The two-hour film marks the first time he’s worked with Green, although his working relationship with the awardwinning Plater goes back two decades or so, when Whately appeared in a Miss Marple episode written by Plater. These days Plater writes an episode of Lewis each year.
Joe Maddison’s War was written two years ago and taken up by ITV, but filming was delayed because the broadcaster wasn’t commissioning any single films at the time.
He says there was talk of shooting it in Belfast because of the docks. Then regional screen agency Northern Film and Media stepped in with a contribution from their content fund and the whole film was shot in the North-East, part of the resurgence of TV and film production in the region.

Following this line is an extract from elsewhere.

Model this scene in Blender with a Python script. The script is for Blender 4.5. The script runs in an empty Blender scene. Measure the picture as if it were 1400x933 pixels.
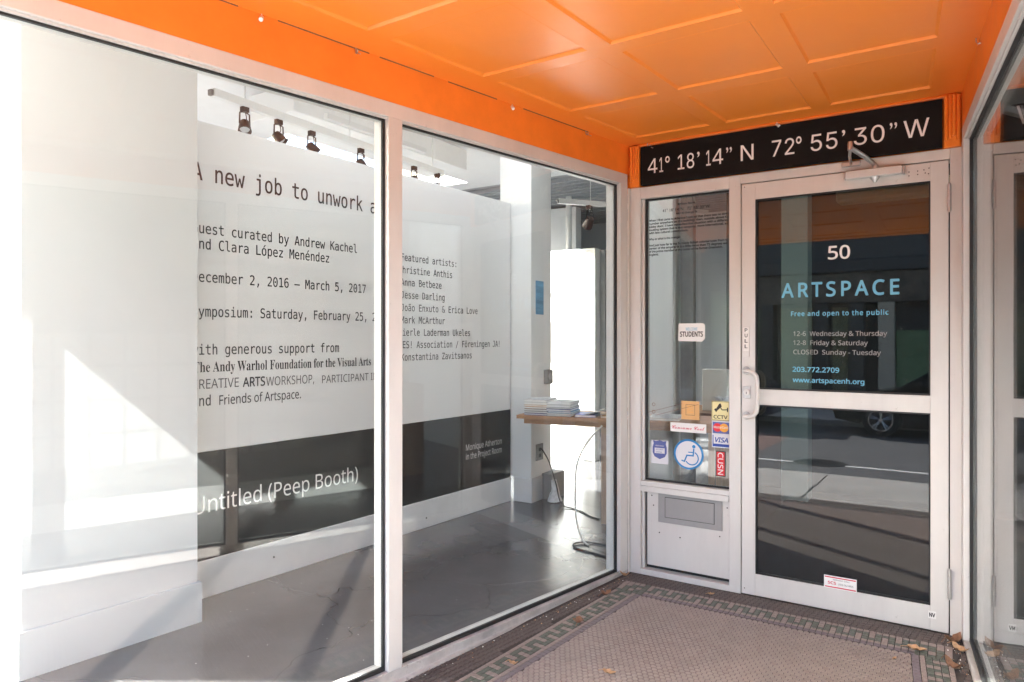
import bpy, bmesh, math, random, os
from mathutils import Matrix, Vector
random.seed(7)
R = math.radians
PI = math.pi
sc = bpy.context.scene
C = bpy.context.collection

# ------------------------------------------------------------------ camera
cam_d = bpy.data.cameras.new('camera'); cam = bpy.data.objects.new('camera', cam_d); C.objects.link(cam)
cam_d.sensor_width = 36; cam_d.lens = 23.99; cam_d.shift_y = -0.0025
cam_d.clip_start = 0.05; cam_d.clip_end = 2000
cam.location = (0, 0, 1.35); cam.rotation_euler = (R(90), 0, R(32.75))
sc.camera = cam
# ------------------------------------------------------------------ sky, sun, exposure
SUN_AZ, SUN_EL = 58.0, 27.5            # the sunlight travels towards azimuth 58 deg from +Y to +X
w = bpy.data.worlds.new('World'); sc.world = w; w.use_nodes = True
nt = w.node_tree; nt.nodes.clear()
sky = nt.nodes.new('ShaderNodeTexSky'); sky.sky_type = 'NISHITA'; sky.sun_disc = False
sky.sun_elevation = R(SUN_EL); sky.sun_rotation = R(SUN_AZ + 180); sky.air_density = 1.0; sky.dust_density = 2.0
bg = nt.nodes.new('ShaderNodeBackground'); bg.inputs[1].default_value = 0.15
wo = nt.nodes.new('ShaderNodeOutputWorld')
nt.links.new(sky.outputs[0], bg.inputs[0]); nt.links.new(bg.outputs[0], wo.inputs[0])
sd = bpy.data.lights.new('sun', 'SUN'); sd.energy = 5.0; sd.angle = R(0.53); sd.color = (1.0, 0.98, 0.955)
so = bpy.data.objects.new('sun', sd); C.objects.link(so); so.location = (-20, -12, 14)
az = R(SUN_AZ); el = R(SUN_EL)
so.rotation_euler = Vector((math.sin(az)*math.cos(el), math.cos(az)*math.cos(el), -math.sin(el))).to_track_quat('-Z', 'Y').to_euler()
sc.view_settings.view_transform = 'Standard'; sc.view_settings.look = 'None'
sc.view_settings.exposure = 3.5; sc.view_settings.gamma = 1
sc.render.engine = 'CYCLES'
cy = sc.cycles
cy.use_denoising = True
cy.max_bounces = 12; cy.diffuse_bounces = 6; cy.glossy_bounces = 6; cy.transparent_max_bounces = 32; cy.transmission_bounces = 8
cy.sample_clamp_indirect = 6.0; cy.caustics_reflective = False; cy.caustics_refractive = False

# ------------------------------------------------------------------ materials
MATS = {}
def mat(name, col, rough=0.5, metal=0.0, var=0.0, vscale=6.0, bump=0.0, bscale=60.0, spec=0.5, emit=None, coat=0.0, col2=None, stretch=(1,1,1)):
    m = bpy.data.materials.new(name); m.use_nodes = True
    n = m.node_tree; b = n.nodes['Principled BSDF']
    b.inputs['Base Color'].default_value = (*col, 1); b.inputs['Roughness'].default_value = rough
    b.inputs['Metallic'].default_value = metal; b.inputs['Specular IOR Level'].default_value = spec
    b.inputs['Coat Weight'].default_value = coat
    if emit: b.inputs['Emission Color'].default_value = (*emit[0], 1); b.inputs['Emission Strength'].default_value = emit[1]
    if var or bump or col2:
        tc = n.nodes.new('ShaderNodeTexCoord'); mp = n.nodes.new('ShaderNodeMapping'); mp.inputs['Scale'].default_value = stretch
        n.links.new(tc.outputs['Object'], mp.inputs[0])
    if var or col2:
        t = n.nodes.new('ShaderNodeTexNoise'); t.inputs['Scale'].default_value = vscale; t.inputs['Detail'].default_value = 8; t.inputs['Roughness'].default_value = 0.65
        n.links.new(mp.outputs[0], t.inputs[0])
        cr = n.nodes.new('ShaderNodeValToRGB')
        cr.color_ramp.elements[0].position = 0.34; cr.color_ramp.elements[1].position = 0.66
        c0 = col2 if col2 else tuple(c*(1-var) for c in col); c1 = col if col2 else tuple(min(1, c*(1+var*0.5)) for c in col)
        cr.color_ramp.elements[0].color = (*c0, 1); cr.color_ramp.elements[1].color = (*c1, 1)
        n.links.new(t.outputs[0], cr.inputs[0]); n.links.new(cr.outputs[0], b.inputs['Base Color'])
        mr = n.nodes.new('ShaderNodeMapRange'); mr.inputs[3].default_value = max(0, rough-0.1); mr.inputs[4].default_value = min(1, rough+0.12)
        n.links.new(t.outputs[0], mr.inputs[0]); n.links.new(mr.outputs[0], b.inputs['Roughness'])
    if bump:
        t2 = n.nodes.new('ShaderNodeTexNoise'); t2.inputs['Scale'].default_value = bscale; t2.inputs['Detail'].default_value = 5
        n.links.new(mp.outputs[0], t2.inputs[0])
        bp = n.nodes.new('ShaderNodeBump'); bp.inputs['Strength'].default_value = bump; bp.inputs['Distance'].default_value = 0.01
        n.links.new(t2.outputs[0], bp.inputs['Height']); n.links.new(bp.outputs[0], b.inputs['Normal'])
    MATS[name] = m
    return m

def chip_mat(name, col, under, thr=0.66, scale=18, rough=0.35, bump=0.1):
    """paint with chips that show what is underneath"""
    m = mat(name, col, rough, var=0.10, vscale=5, bump=bump, bscale=35)
    n = m.node_tree; b = n.nodes['Principled BSDF']
    src = b.inputs['Base Color'].links[0].from_socket
    tc = n.nodes.new('ShaderNodeTexCoord'); t = n.nodes.new('ShaderNodeTexNoise'); t.inputs['Scale'].default_value = scale; t.inputs['Detail'].default_value = 6
    t.inputs['Roughness'].default_value = 0.7
    n.links.new(tc.outputs['Object'], t.inputs[0])
    mr = n.nodes.new('ShaderNodeMapRange'); mr.inputs[1].default_value = thr; mr.inputs[2].default_value = thr+0.01
    n.links.new(t.outputs[0], mr.inputs[0])
    mx = n.nodes.new('ShaderNodeMixRGB'); mx.inputs[2].default_value = (*under, 1)
    n.links.new(mr.outputs[0], mx.inputs[0]); n.links.new(src, mx.inputs[1]); n.links.new(mx.outputs[0], b.inputs['Base Color'])
    return m

def glass(name, tint=(0.97, 0.985, 0.98), smear=0.0, f0=0.04, wave=0.0):
    m = bpy.data.materials.new(name); m.use_nodes = True; n = m.node_tree; n.nodes.clear()
    out = n.nodes.new('ShaderNodeOutputMaterial')
    tr = n.nodes.new('ShaderNodeBsdfTransparent'); tr.inputs[0].default_value = (*tint, 1)
    gl = n.nodes.new('ShaderNodeBsdfGlossy'); gl.inputs['Roughness'].default_value = 0.0
    geo = n.nodes.new('ShaderNodeNewGeometry')
    dot = n.nodes.new('ShaderNodeVectorMath'); dot.operation = 'DOT_PRODUCT'
    n.links.new(geo.outputs['Incoming'], dot.inputs[0]); n.links.new(geo.outputs['Normal'], dot.inputs[1])
    ab = n.nodes.new('ShaderNodeMath'); ab.operation = 'ABSOLUTE'; n.links.new(dot.outputs['Value'], ab.inputs[0])
    su = n.nodes.new('ShaderNodeMath'); su.operation = 'SUBTRACT'; su.inputs[0].default_value = 1; n.links.new(ab.outputs[0], su.inputs[1])
    pw = n.nodes.new('ShaderNodeMath'); pw.operation = 'POWER'; pw.inputs[1].default_value = 5; n.links.new(su.outputs[0], pw.inputs[0])
    ma = n.nodes.new('ShaderNodeMath'); ma.operation = 'MULTIPLY_ADD'; ma.inputs[1].default_value = 1-f0; ma.inputs[2].default_value = f0
    n.links.new(pw.outputs[0], ma.inputs[0])
    mix = n.nodes.new('ShaderNodeMixShader'); n.links.new(ma.outputs[0], mix.inputs[0]); n.links.new(tr.outputs[0], mix.inputs[1]); n.links.new(gl.outputs[0], mix.inputs[2])
    last = mix
    tc = n.nodes.new('ShaderNodeTexCoord')
    if wave:
        t = n.nodes.new('ShaderNodeTexNoise'); t.inputs['Scale'].default_value = 1.6; t.inputs['Detail'].default_value = 1
        n.links.new(tc.outputs['Object'], t.inputs[0])
        bp = n.nodes.new('ShaderNodeBump'); bp.inputs['Strength'].default_value = wave; bp.inputs['Distance'].default_value = 0.02
        n.links.new(t.outputs[0], bp.inputs['Height']); n.links.new(bp.outputs[0], gl.inputs['Normal'])
    if smear:   # a thin film of dust and wiped streaks on the pane
        mp = n.nodes.new('ShaderNodeMapping'); mp.inputs['Scale'].default_value = (2.2, 1, 0.5)
        n.links.new(tc.outputs['Object'], mp.inputs[0])
        t = n.nodes.new('ShaderNodeTexNoise'); t.inputs['Scale'].default_value = 2.5; t.inputs['Detail'].default_value = 9; t.inputs['Roughness'].default_value = 0.6
        n.links.new(mp.outputs[0], t.inputs[0])
        mr = n.nodes.new('ShaderNodeMapRange'); mr.inputs[1].default_value = 0.35; mr.inputs[2].default_value = 0.8; mr.inputs[3].default_value = smear*0.35; mr.inputs[4].default_value = smear*1.6
        n.links.new(t.outputs[0], mr.inputs[0])
        df = n.nodes.new('ShaderNodeBsdfDiffuse'); df.inputs[0].default_value = (0.75, 0.75, 0.73, 1)
        m2 = n.nodes.new('ShaderNodeMixShader'); n.links.new(mr.outputs[0], m2.inputs[0]); n.links.new(last.outputs[0], m2.inputs[1]); n.links.new(df.outputs[0], m2.inputs[2])
        last = m2
    n.links.new(last.outputs[0], out.inputs[0])
    MATS[name] = m
    return m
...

FILMING enabled him to work alongside the only person to whom he’s ever written a fan letter – Derek Jacobi. Whately had been offered a part in Hamlet, but wasn’t available.
But he did go to see the production with Jacobi playing the troubled Danish prince.
“It was absolutely fantastic,” recalls Whately, who was so impressed that he wrote and told him how good it was. He was able to remind Jacobi of this when he arrived on the Newcastle set.
The film also sees him working with his actress wife, Madelaine Newton, who plays Jenny the chip shop lady. “My wife and I look after our granddaughter threeand- a-half days a week, so with both of us being in this it’s cost me a fortune in babyminders,” he says.
Joe Maddison’s War marks the first feature film directed by documentary maker Patrick Collerton. Whately worked with him previously when he provided the voiceover for the award-winning The Boy Whose Skin Fell Off.
“He’s absolutely terrific,” he says. “His local knowledge has been really invaluable, having someone from the area means he understands all that Geordie nuances.”
This weekend, Whately returns as Lewis for a fourth series and any doubts that a spin-off series about Morse’s sidekick wouldn’t work have long since vanished.
Filming Lewis keeps the actor busy for six months of the year. Clearly, rumours of the demise of the series have been greatly exaggerated. “This time last year one newspaper story suddenly said Lewis had been dropped. And I thought, ‘they’re still sending the scripts, no one’s told me’,” he says.
The story wasn’t true, not least because the makers know Lewis brings in the pennies with overseas sales, being watched in more than 120 territories.
“Funnily enough it sells more abroad than Inspector Morse, which I find quite extraordinary,” he says.
Whately, who now lives in the country outside London, is enjoying being back filming in the North-East. “It’s great,” he says. “Particularly shooting in places like Beamish, which opened the year I went to drama school and I’ve never been. I’m too tight to pay. I’ve been saying I’ll film there sometime. But it’s taken 30 years.”
How, you wonder, will viewers abroad take to all the North-East accents? He admits that doing something like Lewis, for which overseas sales are important, you start to think about how to pitch the accent, so that people understand you.
“Auf Wiedersehen Pet never sold abroad at all, but I remember people coming over from America and buying Morse and asking what else was good. Someone said Taggart, and they said, ‘we’ve looked at it and don’t understand it’.
“Patrick had to push us, especially after lunch he’d say, ‘your accent’s gone back to being a southerner’.”
■ Lewis: tomorrow, ITV1, 8.30pm.
■ Joe Maddison’s War is scheduled for screening later this year.